私は元々高校時代から街歩きが好きで、オブジェとしての建物よりも、街やストリートが好きだったので、オランダの都市と建築との具体的な関係に魅力を感じました。
設計するとき、どういうところから考えていくのですか?
私たちが関わるプロジェクトは、クライアントとのコミュニケーションが非常に密で、それがスタートポイントです。
私たちは空間のプロですが、それぞれのビジネスや暮らし方のプロではないので、クライアントの人となり、ビジネスに対する考え方、家族関係など、できる限り吸収することから設計がスタートします。
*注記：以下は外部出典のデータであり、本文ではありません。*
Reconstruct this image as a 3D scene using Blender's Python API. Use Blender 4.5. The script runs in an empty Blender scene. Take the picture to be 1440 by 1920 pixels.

毎回毎回の出会いはとても強烈で学ぶところが多いですね。
吸収していった情報から空間同士の関係や一つ一つの空間のキャラクターが育っていきます。
その空間に、どんな人が何人いて、動いているのか、座っているのか、あるいは会話をするのか、内向的な場所なのか透明な場所なのか……。
つなぎ合わせていく過程で、どんな空間であるべきなのか、そして、空間同士の関係性が見えてきて、建物の内側と外側の関係も整理されていきます。
大学時代、一番難しいなと思った課題は事務所ビルの設計でした。学生時代は働くということに対する具体的なイメージがまだなかったこともありますが、当時、オフィスビルは企業のアイデンティティと効率よく仕事をする場という風にしか考えられていませんでした。
仕事の仕方や考え方はその頃と今とでは劇的に変わってきていると思います。できるかぎりコミュニケーションを誘発して、クリエイティブな環境をつくることでしかグローバルな競争には勝てないと考える企業が、欧米ではリーダーシップを取るようになってきていると思います。
仕事場は一人一人の人生の多くの時間を過ごす場所ですから、一人一人がその人らしく仕事をする方が効率もいいし、結果も出ると思います。
ですから、仕事場としてどんな空間をつくるか、はマネジメントイッシューです、と申し上げています。
人と人のつながり、そこで過ごす時間を、空間によって解きほぐすことができるのです。
空間が人間と時間、二つの間を左右する、ということですね。建築物は街や通りに与えるインパクとも大きいですね。
その建物がそこに建つことによって、街やそこで暮らす人たちにとってプラスになるかどうか、ということが私はとても大事だと考えています。
例えばオランダ人が住宅を選ぶとき、建物の良し悪し以前にどんな近隣に建っているのかを気にします。よい近隣であれば、常に新しい人たちが引き寄せられ、新しい世代に引き継がれていく。そういう魅力的な近隣であれば、次世代になっても家の不動産としての価値は上昇するということを知っているんです。
持続的な近隣としての価値を担う建物をつくっていくことは、建築家の責任でもあると思っています。
吉良さん:将来的には信者がいなくなってしまうと考えたレモンストラント派の人たちの教会の建物が、いつまでも市民が集う場であるようにと、フローニンゲン州の古い教会を守っているNPOの事務所と、展覧会や会議を行える複合スペース、そして教会が共生でき建物に変えてほしい、という依頼に応えたもの。教会のホールは教会・イベントスペースとして使い、上部をオフィスにして、オフィスのエントランスは教会の横に設置しました。事務所のエントランスを石造のモニュメンタルな教会とは全く異なる、木とガラスのモダンなタワーとして提案したのは、信者のための教会から市民に開かれた場に変化したことを市民に伝えたい、という思いがあったからです。
吉良さん:東京の住宅地の魅力は小さな住宅が少しの隙間を隔てて並んでいるリズム感だと思います。駒沢通り沿いに計画されたお菓子屋さん+カフェ+集合住宅の周りは典型的な東京の住宅地。そのままだと周りの住宅よりもずいぶん大きな建物となってしまうので、上部の集合住宅を小さなキューブの集合体にして、周辺の住宅地のリズム感にシンクロさせました。